IR : Quel regard la Pondichérienne que vous êtes porte-t-elle sur la vie littéraire et culturelle, passée et présente, du territoire ?

SM : La vie littéraire et culturelle, passée et présente, du territoire de Pondichéry, offre deux parties bien antagonistes à ma connaissance : la partie de la colonisation et la partie après l’indépendance. (Il faudrait  noter que Pondichéry, dont le nom en tamij est Putuccēri, a eu une vie littéraire prestigieuse dans l’antiquité, qui serait  longue à décrire ici. D’après Ptolémée, le nom original de cette ville est Potukē, qui est devenu au cours des siècles Putuccēri). L’expression antagonisme n’est pas exagérée, notamment dans la mesure où l'on est passé d'une influence française à une influence anglophone.

   La partie de la colonisation

   Les écoles primaires - indigènes – mixtes, avec l’enseignement gratuit, créées dans les villages sans différence de castes, par le gouvernement français, avaient donné une belle occasion ou une chance aux élèves d’être bilingues : le français et le tamij (plus communément désigné par tamoul) étaient dispensés  à ces derniers parallèlement. L’enseignement y était laïc. Les écoles privées catholiques, l’école Saint Joseph de Cluny et le Petit Séminaire, font exception. L’anglais n’était introduit qu’à partir de la sixième. La vie littéraire commença par l’enseignement. La traduction, l’interprétation, l’étude comparée... ont été publiées. Les pièces de théâtre, les nouvelles, les romans, les poèmes...  ont été offerts par ces bilingues. Par exemple Britannicus, Le Cid, des extraits d’Alphonse Daudet, les poèmes de Victor Hugo, de Lamartine, Ronsard, des romans tels que Paul et Virginie par Dessingane Pillai, sont quelques œuvres traduites du français au tamij .Le roman de l’anneau et Manimekalai, par  Dessingane Pillai et Alain Daniélou, sont des exemples d'oeuvres traduites du tamij au français.
   Il ne faut pas négliger la langue sanskrite, langue des érudits apprise individuellement par des Français et des Indiens.

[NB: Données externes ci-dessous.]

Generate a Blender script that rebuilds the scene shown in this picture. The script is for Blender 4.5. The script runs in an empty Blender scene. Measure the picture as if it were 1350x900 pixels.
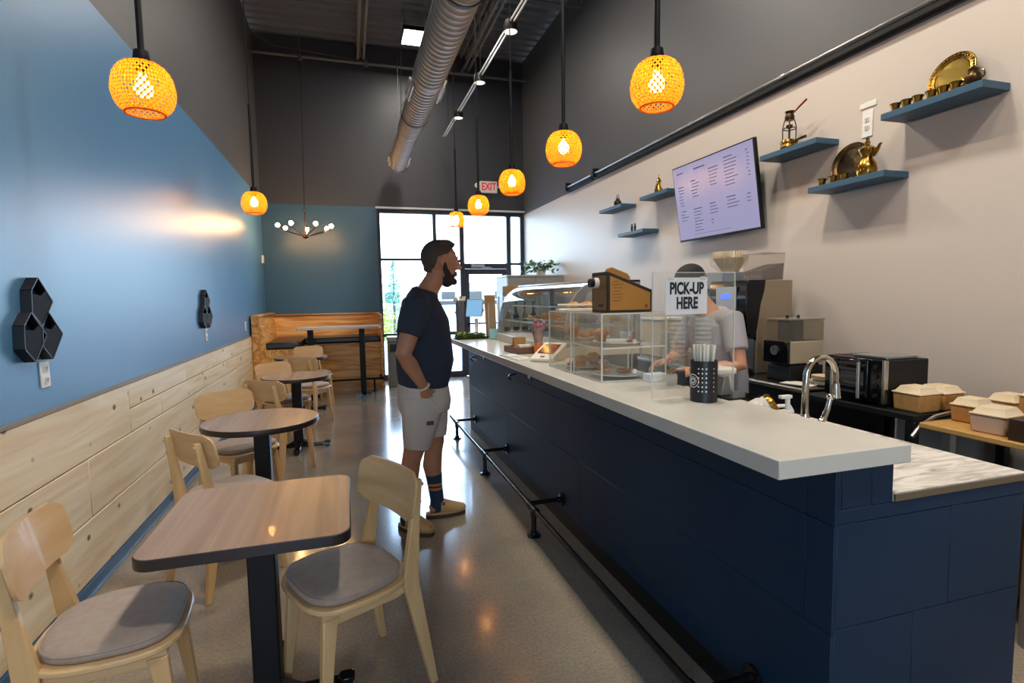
import bpy, bmesh, math, random
from mathutils import Vector, Matrix, Euler
R = math.radians
PI = math.pi
random.seed(7)
scene = bpy.context.scene
COL = scene.collection

# ---------------------------------------------------------------- camera
cam_data = bpy.data.cameras.new('camera')
cam = bpy.data.objects.new('camera', cam_data)
COL.objects.link(cam)
cam_data.sensor_width = 36.0
cam_data.lens = 710.75 / 1350 * 36
cam_data.clip_start = 0.05
cam_data.clip_end = 300
_yaw, _pitch, _roll = R(16.802), R(4.678), R(0.920)
_f = Vector((math.sin(_yaw) * math.cos(_pitch), math.cos(_yaw) * math.cos(_pitch), -math.sin(_pitch)))
_r = _f.cross(Vector((0, 0, 1))).normalized()
_d = _f.cross(_r)
_r2 = _r * math.cos(_roll) + _d * math.sin(_roll)
_d2 = -_r * math.sin(_roll) + _d * math.cos(_roll)
cam.matrix_world = Matrix(((_r2.x, -_d2.x, -_f.x, 0), (_r2.y, -_d2.y, -_f.y, 0), (_r2.z, -_d2.z, -_f.z, 1.48), (0, 0, 0, 1)))
scene.camera = cam

# ---------------------------------------------------------------- sky
world = bpy.data.worlds.new('sky')
scene.world = world
world.use_nodes = True
wn = world.node_tree.nodes
wl = world.node_tree.links
wn.clear()
w_out = wn.new('ShaderNodeOutputWorld')
w_bg = wn.new('ShaderNodeBackground')
w_geo = wn.new('ShaderNodeTexCoord')
w_sep = wn.new('ShaderNodeSeparateXYZ')
w_ramp = wn.new('ShaderNodeValToRGB')
w_ramp.color_ramp.elements[0].position = 0.0
w_ramp.color_ramp.elements[0].color = (0.64, 0.84, 1.0, 1)
w_ramp.color_ramp.elements[1].position = 0.7
w_ramp.color_ramp.elements[1].color = (0.42, 0.62, 1.0, 1)
wl.new(w_geo.outputs['Generated'], w_sep.inputs[0])
wl.new(w_sep.outputs['Z'], w_ramp.inputs[0])
wl.new(w_ramp.outputs[0], w_bg.inputs['Color'])
w_bg.inputs['Strength'].default_value = 13.0
wl.new(w_bg.outputs[0], w_out.inputs[0])

# ---------------------------------------------------------------- lights that belong to the room as a whole
def lamp(name, kind, loc, energy, color=(1, 1, 1), aim=None, **kw):
    d = bpy.data.lights.new(name, kind)
    d.energy = energy
    d.color = color
    for k, v in kw.items():
        setattr(d, k, v)
    o = bpy.data.objects.new(name, d)
    COL.objects.link(o)
    o.location = loc
    if aim is not None:
        o.rotation_euler = (Vector(aim) - Vector(loc)).to_track_quat('-Z', 'Y').to_euler()
    return o

HIGH_BAYS = [(1.16, 8.67, 5.50), (1.16, 5.6, 5.50), (1.16, 2.5, 5.50), (1.16, -0.6, 5.50)]
for p, watts in zip(HIGH_BAYS, (34, 78, 92, 100)):     # square LED high bays under the deck
    lamp('high_bay_lamp', 'AREA', (p[0], p[1], p[2] - 0.045), watts, (1.0, 0.93, 0.82), (p[0], p[1], 0), shape='SQUARE', size=0.4)
# daylight comes in through the storefront at the far end (the portal only guides sampling)
pt = lamp('window_portal', 'AREA', (1.90, 10.02, 1.55), 1, (1, 1, 1), (1.90, 0, 1.55), shape='RECTANGLE', size=2.7, size_y=3.0)
pt.data.cycles.is_portal = True

pt = lamp('window_portal', 'AREA', (-0.40, -2.52, 1.75), 1, (1, 1, 1), (-0.40, 5, 1.75), shape='RECTANGLE', size=1.5, size_y=1.8)  # sampling portal for the added window behind the camera
pt.data.cycles.is_portal = True

# ---------------------------------------------------------------- exposure
vs = scene.view_settings
vs.view_transform = 'Standard'
vs.look = 'None'
vs.gamma = 1.0
vs.use_curve_mapping = False
vs.exposure = 0.0
scene.cycles.use_denoising = True
scene.cycles.max_bounces = 10
scene.cycles.diffuse_bounces = 5
scene.cycles.glossy_bounces = 5
scene.cycles.transparent_max_bounces = 24
scene.cycles.caustics_reflective = False
scene.cycles.caustics_refractive = False
scene.cycles.sample_clamp_indirect = 6.0

# ---------------------------------------------------------------- mesh helpers
def frame(d):
    d = Vector(d).normalized()
    u = d.cross(Vector((0, 0, 1)))
    if u.length < 1e-4:
        u = Vector((1, 0, 0))
    u.normalize()
    return u, d.cross(u).normalized(), d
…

On en a eu des traductions en français, dont la majorité appartient à l’Institut Français de Pondichéry, et le département d’indologie a aussi une part importante.

   La partie après l’indépendance

   Quoiqu’il y ait eu des contrats - qu’on était obligé d’appliquer - sur l’enseignement avec l’administration indienne qui était régie par le gouvernement central de Delhi , l’anglais a pris la place prépondérante dans le territoire et le tamij, l’hindi, le français devinrent langues d’option. Mais des vétérans tamij n’ont pas laissé tomber en désuétude le tamij. (L’invasion des commerçants du Nord et le développement de l’Ashram n’ont pas pu gagner du terrain, mais elle a quand même occupé la plus belle portion  près du.bord de la mer avec leur vie littéraire et culturelle). Donc, la vie littéraire était celle du pays tamij. ( Elle ne s’est jamais éloignée de ce dernier du fait de son  voisinage et des mariages.)

   La vie culturelle a suivi le même chemin. On peut signaler par exemple  la traduction de Georges Dandin que j’avais traduit sous le titre Nârâyanâ en tamij et qui fut interprété sous forme théâtre folklorique appelé terukkuttu par un professeur de l’université de Pondichéry, un peu dans le genre du Kathakali du Kerala.
   Il faudrait ajouter le domaine folklorique qui a été exploité par moi : les chansons folkloriques, les contes folkloriques et le théâtre folklorique.

   Pour conclure, la vie littéraire et culturelle, passée et présente, du territoire ne s’est pas éloignée, par la colonisation, de son patrimoine, mais a été revêtue de couleurs qui n’ont fait que l’enrichir.